The stated life span of glomalin allows the original glomalin production to condition the soil until the canopy normally closes in. It seems likely underground fruiting fungi evolved to await canopy closure so they didn’t just wash out. As a piece of ground matures, the hyphae continually search for nutrients, depositing glomalin in a continual process. The results of this process are the water holding capacity of forest soils. The process continues as new trees and especially age appropriate associated plants appear in the understory. New mycorhizzia grows back over the same lands already conditioned, further increasing the water holding capacity of the soil. New trees reintroduce the succession fungi to established areas. Weather caused canopy openings allow for more regeneration and biodiversity.
Many forest trees are associated with ectomycorhizzial fungi. These tend to coat the root hair and turn it into an absorbent sponge. With this in mind we can expect newer, fresher glomalin at the drip line and older glomalin closer to the origins. We also expect glomalin to be produced deeper in the soil as the roots grow out and down.
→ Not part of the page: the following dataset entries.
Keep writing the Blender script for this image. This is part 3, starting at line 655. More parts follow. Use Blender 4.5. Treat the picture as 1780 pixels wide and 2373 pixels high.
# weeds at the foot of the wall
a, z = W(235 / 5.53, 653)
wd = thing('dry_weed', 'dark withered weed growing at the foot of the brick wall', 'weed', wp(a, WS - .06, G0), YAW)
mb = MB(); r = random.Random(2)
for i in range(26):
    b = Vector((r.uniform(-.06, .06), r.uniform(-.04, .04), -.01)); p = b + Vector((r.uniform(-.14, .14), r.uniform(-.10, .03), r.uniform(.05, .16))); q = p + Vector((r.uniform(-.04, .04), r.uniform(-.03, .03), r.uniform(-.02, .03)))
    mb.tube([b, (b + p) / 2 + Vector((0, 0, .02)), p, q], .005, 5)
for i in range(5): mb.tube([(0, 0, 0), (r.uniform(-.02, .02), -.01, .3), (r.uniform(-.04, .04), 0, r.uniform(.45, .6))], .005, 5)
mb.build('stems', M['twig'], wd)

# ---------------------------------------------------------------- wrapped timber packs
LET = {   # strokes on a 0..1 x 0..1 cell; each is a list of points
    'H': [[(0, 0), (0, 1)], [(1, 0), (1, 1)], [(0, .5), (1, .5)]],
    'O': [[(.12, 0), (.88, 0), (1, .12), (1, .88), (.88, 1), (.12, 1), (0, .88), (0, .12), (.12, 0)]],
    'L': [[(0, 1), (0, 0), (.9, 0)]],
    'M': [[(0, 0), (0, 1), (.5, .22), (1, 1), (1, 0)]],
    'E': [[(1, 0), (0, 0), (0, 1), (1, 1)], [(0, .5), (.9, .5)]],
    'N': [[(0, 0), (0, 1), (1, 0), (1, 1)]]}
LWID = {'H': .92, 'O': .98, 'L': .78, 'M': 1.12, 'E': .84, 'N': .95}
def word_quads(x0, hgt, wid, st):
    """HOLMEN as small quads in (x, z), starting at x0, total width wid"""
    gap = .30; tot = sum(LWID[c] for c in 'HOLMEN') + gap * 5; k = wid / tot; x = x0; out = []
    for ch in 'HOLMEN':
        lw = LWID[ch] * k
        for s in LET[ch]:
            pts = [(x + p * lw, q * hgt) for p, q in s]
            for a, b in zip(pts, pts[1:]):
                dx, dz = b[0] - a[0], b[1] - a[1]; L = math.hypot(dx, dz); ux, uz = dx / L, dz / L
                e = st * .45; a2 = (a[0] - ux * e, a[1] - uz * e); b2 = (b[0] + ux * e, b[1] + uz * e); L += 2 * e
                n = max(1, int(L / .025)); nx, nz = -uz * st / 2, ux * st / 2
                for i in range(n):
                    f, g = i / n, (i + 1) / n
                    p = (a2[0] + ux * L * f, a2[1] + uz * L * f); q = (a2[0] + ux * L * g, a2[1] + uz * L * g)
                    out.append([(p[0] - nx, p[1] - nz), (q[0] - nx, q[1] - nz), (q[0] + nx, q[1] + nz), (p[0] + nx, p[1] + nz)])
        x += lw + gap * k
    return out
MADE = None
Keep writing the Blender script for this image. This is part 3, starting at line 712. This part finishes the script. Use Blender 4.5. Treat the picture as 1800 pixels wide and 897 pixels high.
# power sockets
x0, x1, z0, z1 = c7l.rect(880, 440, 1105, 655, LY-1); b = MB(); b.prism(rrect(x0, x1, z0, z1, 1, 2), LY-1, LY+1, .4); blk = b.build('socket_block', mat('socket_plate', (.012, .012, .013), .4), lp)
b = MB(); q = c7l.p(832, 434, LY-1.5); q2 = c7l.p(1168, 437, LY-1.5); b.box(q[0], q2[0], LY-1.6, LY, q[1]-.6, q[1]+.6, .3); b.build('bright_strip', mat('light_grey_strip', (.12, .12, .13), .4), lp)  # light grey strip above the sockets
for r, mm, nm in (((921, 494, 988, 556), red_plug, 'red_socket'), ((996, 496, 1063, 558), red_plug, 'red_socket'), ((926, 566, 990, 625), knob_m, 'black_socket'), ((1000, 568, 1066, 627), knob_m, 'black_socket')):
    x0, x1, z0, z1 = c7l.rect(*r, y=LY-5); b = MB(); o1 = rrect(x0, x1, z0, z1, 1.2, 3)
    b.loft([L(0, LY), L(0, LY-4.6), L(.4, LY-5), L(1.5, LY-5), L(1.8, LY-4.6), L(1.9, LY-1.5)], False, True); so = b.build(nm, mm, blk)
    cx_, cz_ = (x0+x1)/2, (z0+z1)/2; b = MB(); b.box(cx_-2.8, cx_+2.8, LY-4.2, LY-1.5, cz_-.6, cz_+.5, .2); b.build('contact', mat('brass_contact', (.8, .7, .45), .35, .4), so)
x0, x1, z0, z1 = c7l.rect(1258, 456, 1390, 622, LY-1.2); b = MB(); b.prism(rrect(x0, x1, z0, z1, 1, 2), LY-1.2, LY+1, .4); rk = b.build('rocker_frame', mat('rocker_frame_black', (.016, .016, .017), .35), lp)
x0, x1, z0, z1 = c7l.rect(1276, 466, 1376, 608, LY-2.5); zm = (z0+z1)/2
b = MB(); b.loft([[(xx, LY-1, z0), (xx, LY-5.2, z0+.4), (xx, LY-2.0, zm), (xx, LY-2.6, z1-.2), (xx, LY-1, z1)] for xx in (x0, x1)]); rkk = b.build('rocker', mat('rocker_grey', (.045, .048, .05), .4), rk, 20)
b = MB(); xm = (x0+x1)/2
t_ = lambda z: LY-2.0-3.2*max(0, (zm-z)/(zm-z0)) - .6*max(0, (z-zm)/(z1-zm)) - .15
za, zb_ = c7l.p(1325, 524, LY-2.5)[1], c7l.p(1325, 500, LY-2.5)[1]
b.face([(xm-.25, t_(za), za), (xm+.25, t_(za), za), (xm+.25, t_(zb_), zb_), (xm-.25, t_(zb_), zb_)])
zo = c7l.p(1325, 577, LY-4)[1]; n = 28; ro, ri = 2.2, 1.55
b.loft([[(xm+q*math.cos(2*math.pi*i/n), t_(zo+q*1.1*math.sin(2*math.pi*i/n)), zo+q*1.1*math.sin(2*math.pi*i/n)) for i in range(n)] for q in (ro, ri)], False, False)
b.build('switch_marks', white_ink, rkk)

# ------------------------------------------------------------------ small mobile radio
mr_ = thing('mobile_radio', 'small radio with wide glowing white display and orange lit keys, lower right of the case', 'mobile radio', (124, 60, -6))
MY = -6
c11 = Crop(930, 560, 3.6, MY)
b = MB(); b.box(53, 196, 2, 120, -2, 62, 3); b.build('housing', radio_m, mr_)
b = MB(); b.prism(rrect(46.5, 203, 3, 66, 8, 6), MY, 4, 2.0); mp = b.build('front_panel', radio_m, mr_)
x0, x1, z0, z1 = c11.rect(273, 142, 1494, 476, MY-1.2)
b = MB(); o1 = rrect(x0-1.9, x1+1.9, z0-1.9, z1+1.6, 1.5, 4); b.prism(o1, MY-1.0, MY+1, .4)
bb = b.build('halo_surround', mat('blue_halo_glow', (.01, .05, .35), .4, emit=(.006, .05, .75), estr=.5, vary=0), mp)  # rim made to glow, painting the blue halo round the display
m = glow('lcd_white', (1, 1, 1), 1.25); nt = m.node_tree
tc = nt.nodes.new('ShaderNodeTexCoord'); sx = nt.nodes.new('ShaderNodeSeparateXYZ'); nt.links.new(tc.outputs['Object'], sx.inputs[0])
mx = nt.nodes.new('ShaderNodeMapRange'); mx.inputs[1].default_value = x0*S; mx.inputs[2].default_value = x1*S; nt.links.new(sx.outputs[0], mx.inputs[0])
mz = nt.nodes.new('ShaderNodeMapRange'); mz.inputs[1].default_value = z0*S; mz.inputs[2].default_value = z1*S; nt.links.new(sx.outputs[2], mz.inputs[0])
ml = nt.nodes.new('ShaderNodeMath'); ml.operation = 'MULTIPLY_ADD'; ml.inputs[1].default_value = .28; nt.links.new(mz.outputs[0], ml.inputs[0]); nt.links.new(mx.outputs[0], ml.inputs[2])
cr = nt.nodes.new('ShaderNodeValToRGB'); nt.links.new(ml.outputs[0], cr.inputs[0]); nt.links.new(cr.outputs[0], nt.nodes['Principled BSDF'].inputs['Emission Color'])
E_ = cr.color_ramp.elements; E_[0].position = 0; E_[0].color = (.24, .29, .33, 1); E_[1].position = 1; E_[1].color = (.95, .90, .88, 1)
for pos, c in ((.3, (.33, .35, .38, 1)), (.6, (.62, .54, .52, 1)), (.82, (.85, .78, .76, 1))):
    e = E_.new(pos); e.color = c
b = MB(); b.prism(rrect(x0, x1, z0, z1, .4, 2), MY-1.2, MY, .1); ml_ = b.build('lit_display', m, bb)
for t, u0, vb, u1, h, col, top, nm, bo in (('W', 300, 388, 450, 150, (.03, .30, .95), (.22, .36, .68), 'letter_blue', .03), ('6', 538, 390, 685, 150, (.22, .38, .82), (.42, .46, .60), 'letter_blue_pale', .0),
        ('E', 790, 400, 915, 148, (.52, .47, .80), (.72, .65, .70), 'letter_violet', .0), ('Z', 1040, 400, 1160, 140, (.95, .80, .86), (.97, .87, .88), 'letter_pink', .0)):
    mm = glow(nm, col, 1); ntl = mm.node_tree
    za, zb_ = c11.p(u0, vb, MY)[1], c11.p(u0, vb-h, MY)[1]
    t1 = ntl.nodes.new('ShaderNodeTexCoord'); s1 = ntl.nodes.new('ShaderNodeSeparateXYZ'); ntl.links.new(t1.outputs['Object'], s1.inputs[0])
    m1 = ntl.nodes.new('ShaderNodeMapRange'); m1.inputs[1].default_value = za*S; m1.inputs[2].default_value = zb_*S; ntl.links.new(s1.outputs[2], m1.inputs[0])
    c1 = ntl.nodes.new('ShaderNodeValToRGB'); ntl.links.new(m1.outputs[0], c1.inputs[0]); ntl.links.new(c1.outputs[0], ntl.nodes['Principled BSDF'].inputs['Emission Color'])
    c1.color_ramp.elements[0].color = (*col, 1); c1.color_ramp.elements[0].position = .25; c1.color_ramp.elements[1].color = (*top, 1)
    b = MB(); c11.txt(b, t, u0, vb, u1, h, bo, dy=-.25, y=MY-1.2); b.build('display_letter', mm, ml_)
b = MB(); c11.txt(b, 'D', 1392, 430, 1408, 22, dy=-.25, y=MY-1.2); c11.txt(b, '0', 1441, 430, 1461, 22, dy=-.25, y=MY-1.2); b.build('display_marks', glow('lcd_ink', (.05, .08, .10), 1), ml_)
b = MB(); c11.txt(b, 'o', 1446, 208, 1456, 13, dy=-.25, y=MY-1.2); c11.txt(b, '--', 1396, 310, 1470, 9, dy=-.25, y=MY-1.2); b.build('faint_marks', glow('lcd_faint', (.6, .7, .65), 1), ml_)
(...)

Eventually the glomalin “dies” and reverts to CO2 after fifty or so years but the forest is thriving by then and production far outweighs loss.
We should expect mature trees to live a busy life as adults, and glomalin production for water storage and nutrient gathering would be primary activities. As a by product we have water stored in the soil keeping rivers flowing year round and trees emitting gases that cause raindrops to develop. Staying on short rotations means the soil is depleted and not allowed to recondition itself. Water storage drops and production in the dry season becomes an issue in the streams. This is the local difference between industry managed lands and lands managed for reasons other than timber cutting. The need to reduce rising carbon dioxide levels is becoming apparent to many but this simple fact of how the world works is ignored in forestry, but not agriculture. We are learning to connect the dots representing highlights of reductionist science, but the implications are not industry friendly at this time. Even so, the need to act on rising CO2, as well as the understanding to use that information to repair past damage will justify long term forest protection.